Set down, exactly as they appear, the lines from the line holding "('shrub', 'bush', 300, 1075, 107, 100, 'dark', 'low" through the line holding "('shrub', 'bush', 395, 1060, 107, 110, 'dark', 'dark", inclusive; output nothing outside that range.

[START Entries shown]

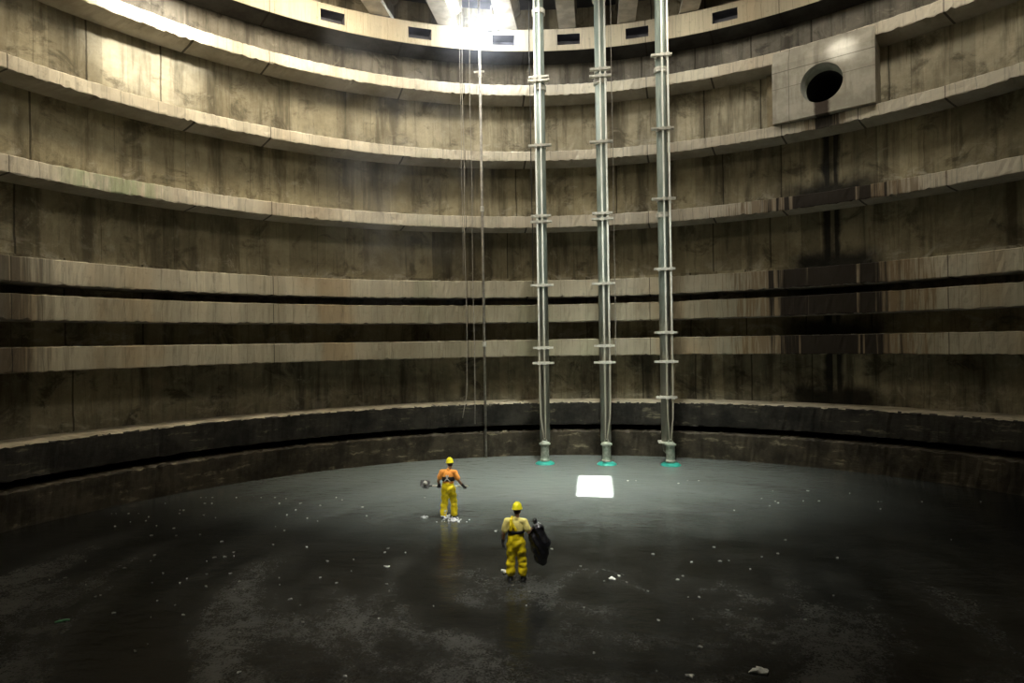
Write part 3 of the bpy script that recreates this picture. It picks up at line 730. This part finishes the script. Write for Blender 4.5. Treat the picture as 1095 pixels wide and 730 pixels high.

[END Entries shown]
[START Entries shown]

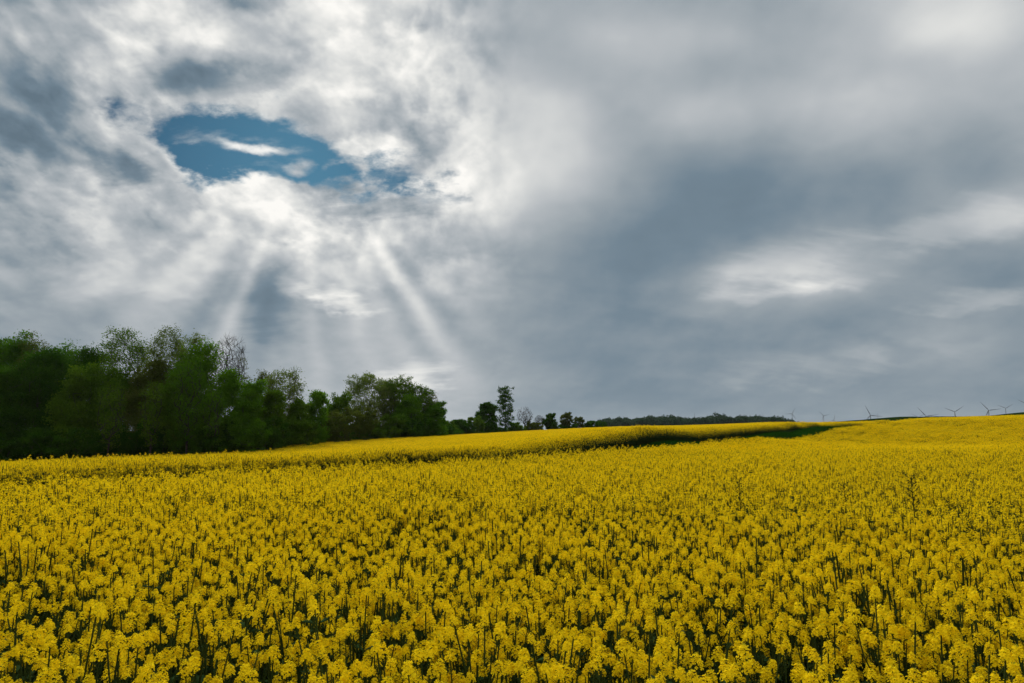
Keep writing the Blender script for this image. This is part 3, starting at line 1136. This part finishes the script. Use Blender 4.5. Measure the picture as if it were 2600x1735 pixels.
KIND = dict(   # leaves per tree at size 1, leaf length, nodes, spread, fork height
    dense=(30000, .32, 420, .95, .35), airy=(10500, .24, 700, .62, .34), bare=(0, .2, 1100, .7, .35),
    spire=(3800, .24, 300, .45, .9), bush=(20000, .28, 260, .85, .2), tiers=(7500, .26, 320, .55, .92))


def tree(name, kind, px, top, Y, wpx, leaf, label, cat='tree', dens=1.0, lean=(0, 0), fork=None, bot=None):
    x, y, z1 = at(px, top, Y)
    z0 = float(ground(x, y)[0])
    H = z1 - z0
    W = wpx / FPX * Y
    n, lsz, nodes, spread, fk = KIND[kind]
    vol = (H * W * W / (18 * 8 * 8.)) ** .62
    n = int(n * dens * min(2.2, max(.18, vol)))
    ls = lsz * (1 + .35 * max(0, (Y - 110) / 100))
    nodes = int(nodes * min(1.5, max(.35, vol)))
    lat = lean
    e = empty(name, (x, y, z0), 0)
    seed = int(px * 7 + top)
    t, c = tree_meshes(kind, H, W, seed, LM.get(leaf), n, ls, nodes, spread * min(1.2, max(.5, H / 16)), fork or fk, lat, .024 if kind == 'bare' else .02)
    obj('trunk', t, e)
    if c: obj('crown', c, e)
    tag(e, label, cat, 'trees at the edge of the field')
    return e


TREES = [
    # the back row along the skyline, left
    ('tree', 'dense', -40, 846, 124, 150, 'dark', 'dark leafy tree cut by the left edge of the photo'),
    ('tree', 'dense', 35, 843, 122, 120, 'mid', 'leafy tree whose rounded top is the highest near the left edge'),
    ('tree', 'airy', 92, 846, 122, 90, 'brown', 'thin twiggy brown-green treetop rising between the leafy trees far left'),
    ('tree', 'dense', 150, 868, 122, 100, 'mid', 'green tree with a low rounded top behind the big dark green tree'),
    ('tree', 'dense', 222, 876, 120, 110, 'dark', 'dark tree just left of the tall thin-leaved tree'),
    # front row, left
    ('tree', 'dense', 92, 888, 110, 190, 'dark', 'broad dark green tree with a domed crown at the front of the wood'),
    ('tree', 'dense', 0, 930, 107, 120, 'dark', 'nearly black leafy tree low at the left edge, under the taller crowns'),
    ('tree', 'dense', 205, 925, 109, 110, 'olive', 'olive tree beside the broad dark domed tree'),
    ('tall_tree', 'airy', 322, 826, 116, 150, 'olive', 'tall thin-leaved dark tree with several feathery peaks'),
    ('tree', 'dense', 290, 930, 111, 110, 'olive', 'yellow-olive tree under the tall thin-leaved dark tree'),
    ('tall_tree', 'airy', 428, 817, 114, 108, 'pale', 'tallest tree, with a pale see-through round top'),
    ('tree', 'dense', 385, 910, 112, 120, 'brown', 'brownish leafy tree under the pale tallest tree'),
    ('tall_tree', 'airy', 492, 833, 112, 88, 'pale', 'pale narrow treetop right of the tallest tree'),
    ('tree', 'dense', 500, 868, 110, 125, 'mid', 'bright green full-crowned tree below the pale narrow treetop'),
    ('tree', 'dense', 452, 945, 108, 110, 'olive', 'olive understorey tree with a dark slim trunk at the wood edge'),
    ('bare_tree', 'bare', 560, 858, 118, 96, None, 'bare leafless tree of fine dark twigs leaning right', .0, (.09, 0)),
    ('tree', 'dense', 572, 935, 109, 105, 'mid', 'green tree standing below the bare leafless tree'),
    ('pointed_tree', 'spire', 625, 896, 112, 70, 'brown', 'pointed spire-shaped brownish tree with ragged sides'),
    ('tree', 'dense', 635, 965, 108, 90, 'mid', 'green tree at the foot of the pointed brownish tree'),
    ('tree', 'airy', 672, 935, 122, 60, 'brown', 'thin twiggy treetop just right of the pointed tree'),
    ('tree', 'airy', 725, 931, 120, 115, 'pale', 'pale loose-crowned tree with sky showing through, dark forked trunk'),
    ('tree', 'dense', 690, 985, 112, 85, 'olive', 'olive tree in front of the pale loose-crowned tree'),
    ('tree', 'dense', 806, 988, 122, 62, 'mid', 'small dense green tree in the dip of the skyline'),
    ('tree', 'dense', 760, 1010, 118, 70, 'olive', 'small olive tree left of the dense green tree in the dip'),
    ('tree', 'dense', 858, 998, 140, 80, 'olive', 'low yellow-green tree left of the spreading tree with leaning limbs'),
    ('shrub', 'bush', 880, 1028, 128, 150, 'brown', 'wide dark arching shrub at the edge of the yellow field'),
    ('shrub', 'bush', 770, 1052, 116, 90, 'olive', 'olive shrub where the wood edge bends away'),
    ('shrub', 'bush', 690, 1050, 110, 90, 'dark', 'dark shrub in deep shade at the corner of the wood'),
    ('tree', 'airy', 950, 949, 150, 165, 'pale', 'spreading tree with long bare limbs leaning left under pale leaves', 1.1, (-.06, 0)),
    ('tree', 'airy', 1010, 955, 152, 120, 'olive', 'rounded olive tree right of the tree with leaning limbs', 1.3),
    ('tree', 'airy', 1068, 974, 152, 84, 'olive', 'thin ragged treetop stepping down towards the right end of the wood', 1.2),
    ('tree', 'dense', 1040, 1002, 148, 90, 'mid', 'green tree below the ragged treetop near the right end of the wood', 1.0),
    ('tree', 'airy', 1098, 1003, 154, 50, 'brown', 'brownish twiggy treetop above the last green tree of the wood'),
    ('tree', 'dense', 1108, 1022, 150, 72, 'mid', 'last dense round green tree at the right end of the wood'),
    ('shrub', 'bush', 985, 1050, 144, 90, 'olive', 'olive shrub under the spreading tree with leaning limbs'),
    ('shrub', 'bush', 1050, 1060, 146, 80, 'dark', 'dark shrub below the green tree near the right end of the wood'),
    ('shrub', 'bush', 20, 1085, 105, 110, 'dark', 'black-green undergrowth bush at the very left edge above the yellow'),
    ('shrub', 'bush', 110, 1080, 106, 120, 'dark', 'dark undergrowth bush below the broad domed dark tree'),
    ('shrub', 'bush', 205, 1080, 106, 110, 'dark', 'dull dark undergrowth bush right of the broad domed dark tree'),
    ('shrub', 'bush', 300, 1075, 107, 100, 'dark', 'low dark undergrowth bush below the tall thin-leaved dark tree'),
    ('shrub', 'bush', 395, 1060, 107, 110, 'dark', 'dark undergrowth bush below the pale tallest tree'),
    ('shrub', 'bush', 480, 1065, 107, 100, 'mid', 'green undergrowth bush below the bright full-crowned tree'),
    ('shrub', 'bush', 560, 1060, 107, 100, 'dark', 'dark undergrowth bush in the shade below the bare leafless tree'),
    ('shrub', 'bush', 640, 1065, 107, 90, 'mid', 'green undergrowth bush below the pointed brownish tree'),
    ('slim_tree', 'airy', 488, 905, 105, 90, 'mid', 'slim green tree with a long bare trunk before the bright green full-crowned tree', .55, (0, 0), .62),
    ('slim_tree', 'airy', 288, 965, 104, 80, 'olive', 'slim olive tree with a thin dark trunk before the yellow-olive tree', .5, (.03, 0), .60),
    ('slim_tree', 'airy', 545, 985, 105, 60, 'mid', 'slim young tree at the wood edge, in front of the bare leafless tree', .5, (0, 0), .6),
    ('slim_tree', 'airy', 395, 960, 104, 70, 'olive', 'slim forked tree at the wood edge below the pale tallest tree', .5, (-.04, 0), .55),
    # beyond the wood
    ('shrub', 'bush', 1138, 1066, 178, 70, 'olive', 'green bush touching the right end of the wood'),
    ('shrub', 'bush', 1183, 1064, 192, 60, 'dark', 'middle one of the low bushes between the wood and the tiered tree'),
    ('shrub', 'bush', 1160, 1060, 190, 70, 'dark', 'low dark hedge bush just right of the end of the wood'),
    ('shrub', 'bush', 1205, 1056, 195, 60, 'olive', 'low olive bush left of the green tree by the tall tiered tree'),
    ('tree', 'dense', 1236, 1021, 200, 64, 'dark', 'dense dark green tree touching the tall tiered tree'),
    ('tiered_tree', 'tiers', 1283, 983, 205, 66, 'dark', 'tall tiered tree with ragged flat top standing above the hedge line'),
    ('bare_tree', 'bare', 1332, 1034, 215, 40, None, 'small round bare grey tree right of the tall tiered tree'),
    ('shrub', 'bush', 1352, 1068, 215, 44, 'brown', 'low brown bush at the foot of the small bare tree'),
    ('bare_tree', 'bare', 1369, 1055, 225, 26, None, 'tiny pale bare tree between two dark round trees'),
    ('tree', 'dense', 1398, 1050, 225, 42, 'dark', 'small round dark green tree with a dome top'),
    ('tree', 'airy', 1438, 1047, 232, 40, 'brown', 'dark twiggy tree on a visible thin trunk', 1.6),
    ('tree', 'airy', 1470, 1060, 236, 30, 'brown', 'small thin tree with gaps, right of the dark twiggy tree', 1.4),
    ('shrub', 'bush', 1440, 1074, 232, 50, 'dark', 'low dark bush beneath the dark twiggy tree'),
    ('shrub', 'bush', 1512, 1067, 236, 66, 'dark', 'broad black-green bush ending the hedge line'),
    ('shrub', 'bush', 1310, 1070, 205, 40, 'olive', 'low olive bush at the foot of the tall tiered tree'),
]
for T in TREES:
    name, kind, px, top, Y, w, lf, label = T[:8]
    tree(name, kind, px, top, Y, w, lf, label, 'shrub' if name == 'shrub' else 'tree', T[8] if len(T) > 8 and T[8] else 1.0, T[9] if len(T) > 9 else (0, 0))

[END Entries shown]
[START Entries shown]

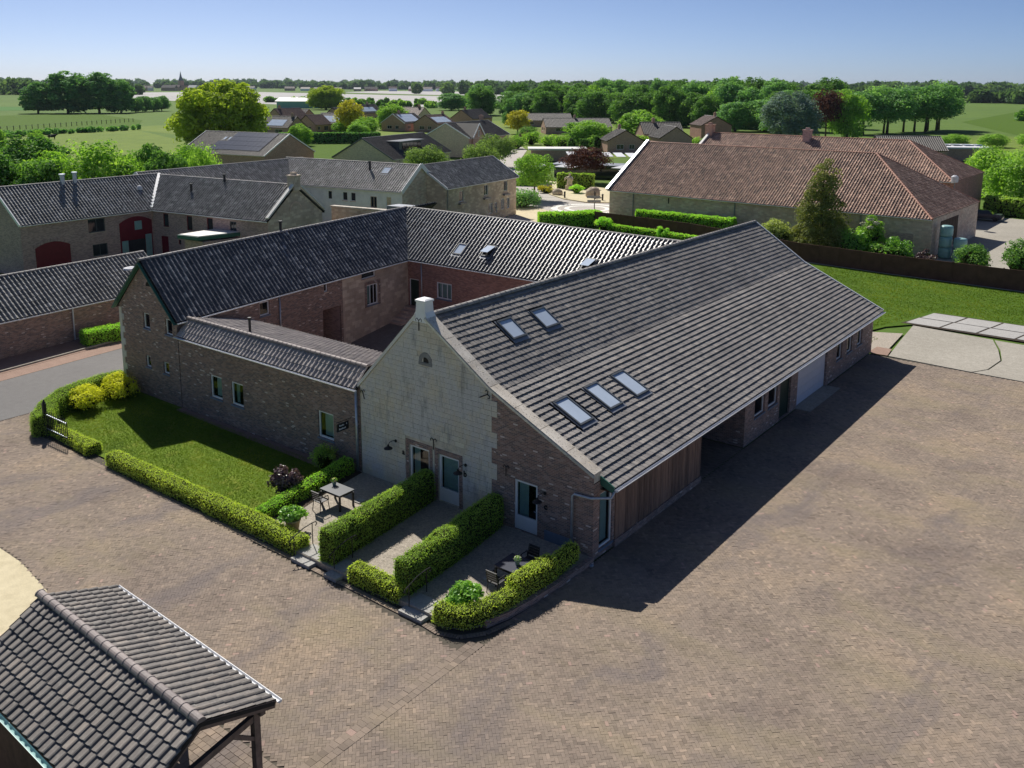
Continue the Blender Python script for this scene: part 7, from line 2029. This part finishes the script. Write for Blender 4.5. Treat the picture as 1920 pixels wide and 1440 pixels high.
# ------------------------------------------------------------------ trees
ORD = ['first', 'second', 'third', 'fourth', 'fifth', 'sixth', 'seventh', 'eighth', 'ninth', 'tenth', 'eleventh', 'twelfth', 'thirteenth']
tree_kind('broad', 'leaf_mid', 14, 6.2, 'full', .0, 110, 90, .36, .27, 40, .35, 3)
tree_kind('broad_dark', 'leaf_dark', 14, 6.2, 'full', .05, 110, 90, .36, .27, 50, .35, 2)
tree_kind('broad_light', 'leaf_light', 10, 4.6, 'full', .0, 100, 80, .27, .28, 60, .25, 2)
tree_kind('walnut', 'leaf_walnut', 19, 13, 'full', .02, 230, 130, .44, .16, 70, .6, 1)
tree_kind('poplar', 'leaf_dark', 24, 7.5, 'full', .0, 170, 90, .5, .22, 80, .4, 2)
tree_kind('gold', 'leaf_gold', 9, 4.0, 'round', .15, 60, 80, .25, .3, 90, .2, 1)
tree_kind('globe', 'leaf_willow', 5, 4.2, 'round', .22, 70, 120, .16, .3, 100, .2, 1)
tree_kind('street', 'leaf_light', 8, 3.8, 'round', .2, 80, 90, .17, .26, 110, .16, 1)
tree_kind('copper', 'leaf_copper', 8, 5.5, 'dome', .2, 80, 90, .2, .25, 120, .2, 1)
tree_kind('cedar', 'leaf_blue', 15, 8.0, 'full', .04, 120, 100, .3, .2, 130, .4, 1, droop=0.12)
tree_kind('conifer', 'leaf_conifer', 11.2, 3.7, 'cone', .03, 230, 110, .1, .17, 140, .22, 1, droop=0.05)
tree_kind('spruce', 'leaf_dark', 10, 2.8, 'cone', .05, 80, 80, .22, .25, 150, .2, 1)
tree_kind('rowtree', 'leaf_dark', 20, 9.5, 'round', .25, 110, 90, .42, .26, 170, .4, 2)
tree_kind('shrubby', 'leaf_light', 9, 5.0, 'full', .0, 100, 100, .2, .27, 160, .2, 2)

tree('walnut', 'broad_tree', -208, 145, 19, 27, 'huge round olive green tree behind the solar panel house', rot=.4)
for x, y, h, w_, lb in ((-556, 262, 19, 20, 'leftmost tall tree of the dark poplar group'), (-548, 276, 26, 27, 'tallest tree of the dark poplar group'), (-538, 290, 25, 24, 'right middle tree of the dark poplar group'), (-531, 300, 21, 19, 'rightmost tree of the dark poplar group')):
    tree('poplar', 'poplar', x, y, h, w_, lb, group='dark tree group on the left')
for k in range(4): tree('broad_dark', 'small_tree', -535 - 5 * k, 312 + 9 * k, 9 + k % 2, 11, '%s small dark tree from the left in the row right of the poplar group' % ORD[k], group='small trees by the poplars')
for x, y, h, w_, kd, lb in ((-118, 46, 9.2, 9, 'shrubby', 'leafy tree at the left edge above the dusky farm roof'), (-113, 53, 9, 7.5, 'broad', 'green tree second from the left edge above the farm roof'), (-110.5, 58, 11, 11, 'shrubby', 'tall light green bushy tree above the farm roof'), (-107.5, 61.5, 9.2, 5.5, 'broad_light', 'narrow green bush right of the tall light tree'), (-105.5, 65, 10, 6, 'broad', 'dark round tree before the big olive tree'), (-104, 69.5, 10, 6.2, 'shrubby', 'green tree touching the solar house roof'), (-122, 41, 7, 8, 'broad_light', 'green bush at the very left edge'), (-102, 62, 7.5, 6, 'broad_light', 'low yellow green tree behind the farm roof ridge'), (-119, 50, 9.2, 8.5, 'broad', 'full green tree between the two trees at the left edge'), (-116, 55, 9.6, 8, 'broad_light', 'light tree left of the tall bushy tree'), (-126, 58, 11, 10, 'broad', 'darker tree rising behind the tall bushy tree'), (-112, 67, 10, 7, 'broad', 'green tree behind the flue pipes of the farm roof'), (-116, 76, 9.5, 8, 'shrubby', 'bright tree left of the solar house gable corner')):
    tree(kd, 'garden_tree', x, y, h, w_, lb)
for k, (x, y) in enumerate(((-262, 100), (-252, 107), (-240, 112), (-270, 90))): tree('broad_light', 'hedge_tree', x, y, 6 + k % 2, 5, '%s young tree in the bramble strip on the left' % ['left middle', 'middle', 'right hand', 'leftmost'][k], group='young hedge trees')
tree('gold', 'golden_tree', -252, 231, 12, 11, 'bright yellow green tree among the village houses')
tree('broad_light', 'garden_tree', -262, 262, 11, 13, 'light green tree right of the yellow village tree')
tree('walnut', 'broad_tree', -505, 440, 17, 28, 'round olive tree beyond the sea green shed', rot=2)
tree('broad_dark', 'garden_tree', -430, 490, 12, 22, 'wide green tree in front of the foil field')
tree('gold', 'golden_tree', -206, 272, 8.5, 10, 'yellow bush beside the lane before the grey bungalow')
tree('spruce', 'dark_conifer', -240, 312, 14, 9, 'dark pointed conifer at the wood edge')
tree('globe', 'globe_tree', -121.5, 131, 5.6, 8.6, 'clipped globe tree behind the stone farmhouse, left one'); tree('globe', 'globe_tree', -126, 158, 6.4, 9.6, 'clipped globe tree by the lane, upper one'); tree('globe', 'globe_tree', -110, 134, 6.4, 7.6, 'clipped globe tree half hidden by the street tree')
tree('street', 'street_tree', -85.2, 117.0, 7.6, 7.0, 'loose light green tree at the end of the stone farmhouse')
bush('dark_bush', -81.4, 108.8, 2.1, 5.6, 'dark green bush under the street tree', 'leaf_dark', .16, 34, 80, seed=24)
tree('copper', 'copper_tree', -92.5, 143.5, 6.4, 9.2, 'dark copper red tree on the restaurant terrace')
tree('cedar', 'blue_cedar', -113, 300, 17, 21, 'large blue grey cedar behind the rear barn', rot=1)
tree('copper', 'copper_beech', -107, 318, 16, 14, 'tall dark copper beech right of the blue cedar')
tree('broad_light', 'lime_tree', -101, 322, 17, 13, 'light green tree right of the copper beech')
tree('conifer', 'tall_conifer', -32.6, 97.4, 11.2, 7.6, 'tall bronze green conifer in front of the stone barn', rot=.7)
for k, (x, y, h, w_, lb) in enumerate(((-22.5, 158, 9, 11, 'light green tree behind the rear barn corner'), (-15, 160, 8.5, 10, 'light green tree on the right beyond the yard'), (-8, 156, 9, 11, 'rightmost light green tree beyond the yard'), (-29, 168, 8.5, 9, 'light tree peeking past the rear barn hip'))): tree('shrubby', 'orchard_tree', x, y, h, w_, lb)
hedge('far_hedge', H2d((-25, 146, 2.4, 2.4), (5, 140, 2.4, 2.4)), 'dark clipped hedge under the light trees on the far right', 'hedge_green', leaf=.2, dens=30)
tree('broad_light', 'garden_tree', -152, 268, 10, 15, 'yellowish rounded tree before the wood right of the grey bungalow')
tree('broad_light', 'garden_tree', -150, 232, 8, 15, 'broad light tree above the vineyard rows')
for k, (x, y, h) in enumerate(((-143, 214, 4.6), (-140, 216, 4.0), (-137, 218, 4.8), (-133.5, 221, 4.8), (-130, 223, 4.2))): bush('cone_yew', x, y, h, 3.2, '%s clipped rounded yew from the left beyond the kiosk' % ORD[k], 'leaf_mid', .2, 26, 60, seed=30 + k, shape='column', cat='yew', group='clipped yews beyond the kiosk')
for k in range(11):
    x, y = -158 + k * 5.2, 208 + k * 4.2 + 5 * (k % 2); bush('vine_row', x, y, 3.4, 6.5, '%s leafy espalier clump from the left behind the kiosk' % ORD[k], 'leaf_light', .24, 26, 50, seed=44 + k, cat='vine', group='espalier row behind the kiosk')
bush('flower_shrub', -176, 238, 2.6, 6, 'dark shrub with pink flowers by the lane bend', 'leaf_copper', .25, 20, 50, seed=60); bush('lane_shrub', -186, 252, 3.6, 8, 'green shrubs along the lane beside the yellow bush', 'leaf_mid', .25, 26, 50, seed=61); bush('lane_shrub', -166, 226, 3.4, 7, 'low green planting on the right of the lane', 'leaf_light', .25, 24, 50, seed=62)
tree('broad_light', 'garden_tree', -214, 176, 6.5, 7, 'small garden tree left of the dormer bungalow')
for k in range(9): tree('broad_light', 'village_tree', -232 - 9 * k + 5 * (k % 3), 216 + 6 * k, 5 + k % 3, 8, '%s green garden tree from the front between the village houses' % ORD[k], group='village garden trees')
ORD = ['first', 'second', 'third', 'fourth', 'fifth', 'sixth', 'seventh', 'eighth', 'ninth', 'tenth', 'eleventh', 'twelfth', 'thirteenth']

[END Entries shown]

:: Full output ::
    ('shrub', 'bush', 300, 1075, 107, 100, 'dark', 'low dark undergrowth bush below the tall thin-leaved dark tree'),
    ('shrub', 'bush', 395, 1060, 107, 110, 'dark', 'dark undergrowth bush below the pale tallest tree'),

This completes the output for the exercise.